Egyptian President Muhammad Morsi has left for Saudi Arabia on his first foreign visit since his inauguration. He leaves right in the middle of a constitutional crisis largely of his own making, and may be sending the wrong message at the wrong time.
On paper, the visit makes sense: Morsi wants to re-forge fraying ties with Riyadh and rebuild a onetime alliance with the Saudis; he also wants to reassure the Saudis about Iran's gestures of friendship to Egypt now that the Muslim Brotherhood has the Presidency.
But the Brotherhood's opponents in Egypt (and remember, Morsi got barely a quarter of the votes in the first round) suspect him of aiming to turn Egypt into something along the lines of the Saudi model, and others believe Saudi funding helped elect Morsi. (Officially, the Saudis have problems with the MB, though it isn't the sort of open propaganda campaign waged by the UAE against the Egyptian Brotherhood. But many private Saudis support the Brotherhood.) Leaving in the middle of a confrontation with the judiciary (and indirectly, SCAF) adds to the sense that Morsi is going to ask for seek support from his Saudi patrons at a difficult time.
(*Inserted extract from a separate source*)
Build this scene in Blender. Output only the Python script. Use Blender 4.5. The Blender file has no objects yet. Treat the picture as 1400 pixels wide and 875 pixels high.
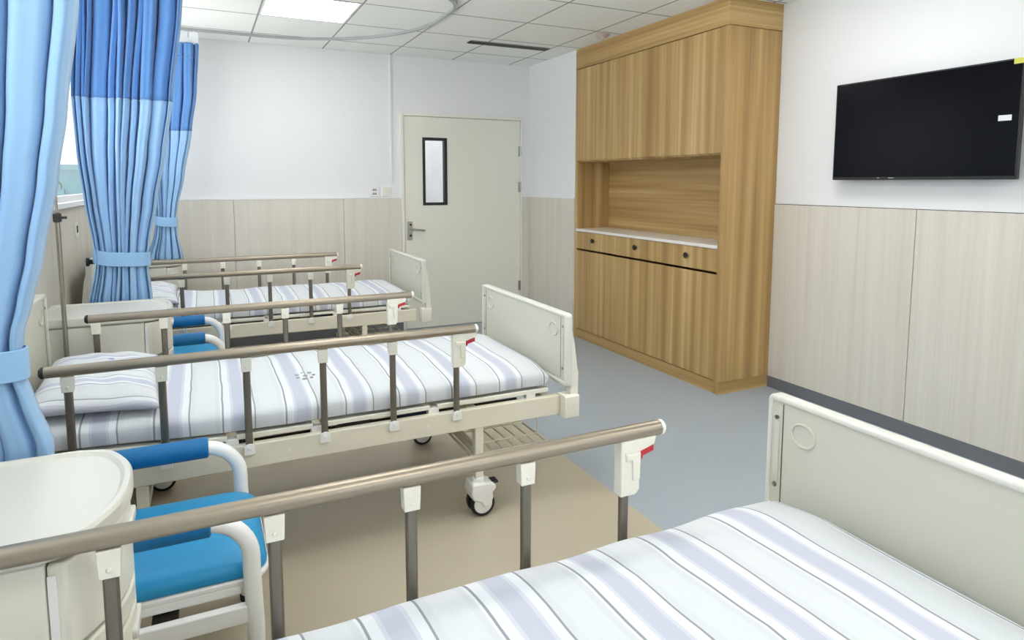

Going anywhere in the midst of a crisis is a questionable call. Eleven days after taking office there is still no Prime Minister and not a single cabinet member named, except for the assurance (not really Morsi's call) that Field Marshal Tantawi will remain Defense Minister. The interim Cabinet of Prime Minister Ganzuri is presumably on its way out, the country is in a crisis, and the President is in Saudi Arabia.
I'd say it's the wrong trip, and any trip at this time is shows questionable judgment. His opponents — who may sense weakness right now — are unlikely to miss that.